Monday, November 6, 2017

No more. No more. No more.

In my box of treasured possessions there is a card from a woman I will surely never meet: the mother of Olivia Engel, who was a six-year-old student killed in the Sandy Hook massacre in 2012.

As a parent, Sandy Hook was the worst mass shooting tragedy I could have imagined. After the dust settled, I sent letters to every family that lost loved ones at Sandy Hook, and the school's administrators graciously delivered them to the families. I told them they were not alone in their grief. I never expected a response, but Olivia's mother sent a card with a photo of her beloved daughter, smiling, in a beautiful dress on a sunny day. It was weeks - maybe months - after the shootings so it took a minute before I realized what I had in my hand. Then I cried.  

One month ago, a dude with a lot of guns killed 58 people in Las Vegas, then he killed himself. Last week another dude entered a Wal-Mart in Denver and started shooting, killing three people. Then, yesterday, Nov. 5, yet another dude entered a Texas church and killed 26 people and wounded a lot more, then he killed himself. 

Yesterday, when I saw another mass shooting appear in my AP news alerts, I was not shocked. In fact, it barely registered, emotionally speaking. A full 24 hours later, it hit me: 26 people died in the Sandy Hook shootings in 2012, and 26 people died in the Sutherland Springs shootings five years later. To the second, I had almost no emotional reaction. I got a chill down the side of my face as this realization took hold.

And then I got mad. 

I got mad because although mass shootings are outrageous to me, my mind has been confronted with so many of these tragedies it believes they are part of normal everyday life. It's simple behavioral science: we cannot continue to be exposed to the same stimuli over and over again for years on end and expect to have equal reactions every time. I am not okay with this. I am ashamed. 
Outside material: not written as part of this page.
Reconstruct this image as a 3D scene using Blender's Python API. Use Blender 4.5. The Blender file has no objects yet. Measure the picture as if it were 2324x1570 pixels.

I got mad because all life is precious, and each life lost to these stupid losers and their stupid guns is a waste. 

I got mad because when I go to any public gathering, I find myself checking the rafters and making sure I know the closest exits and best hiding places. I am tired of feeling powerless to do anything to protect my family and myself. I feel like a sitting duck.

I got mad because we have state representatives, senators, and presidents that moan about gun policy and never do anything worth mentioning to reduce the number of automatic weapons in our communities. We can't even write and call our representatives to make a difference, because half of them get campaign contributions from the NRA, which, by the way, still doesn't pay any taxes because it's a nonprofit. 

I got mad because we - YES, WE - have allowed this one sentence written more than 200 years ago: a well-regulated militia being necessary to the security of a free state, the right of the people to keep and bear arms shall not be infringed, to mean a bunch of freaking psychos can buy unlimited numbers of automatic weapons and stockpile ammunition for these literal WAR MACHINES right in our communities. There is no other purpose for an automatic weapon but to kill as many people as possible, as quickly as possible. 

I got mad because it seems like we as a country never learn. It has been FIVE YEARS since the Sandy Hook shooting, the death of Olivia Engel, 19 other elementary school kids, and six teachers and NOTHING HAS CHANGED. Heaven knows what kind of death could have been prevented had we done something, anything, about gun control 18 YEARS AGO after the Columbine High School shooting. 

Then I got mad because realized I have already forgotten so many tragedies and victims. This is a listing of all of the U.S. mass shootings since 1982 and number of fatalities compiled by Mother Jones and updated every five minutes. Like me, I'll bet you've never heard of most of these or, if you have, you've forgotten them already. Hopefully it will get your blood boiling again. Seeing it like this makes me sick. 

Finally, I got mad because I realized a lot of Americans - including those we've chosen to represent our interests in Washington, D.C. - care more about the right to bear arms than they do about our right to life.

We need to do something, and we need to do it now, because this problem is not going away.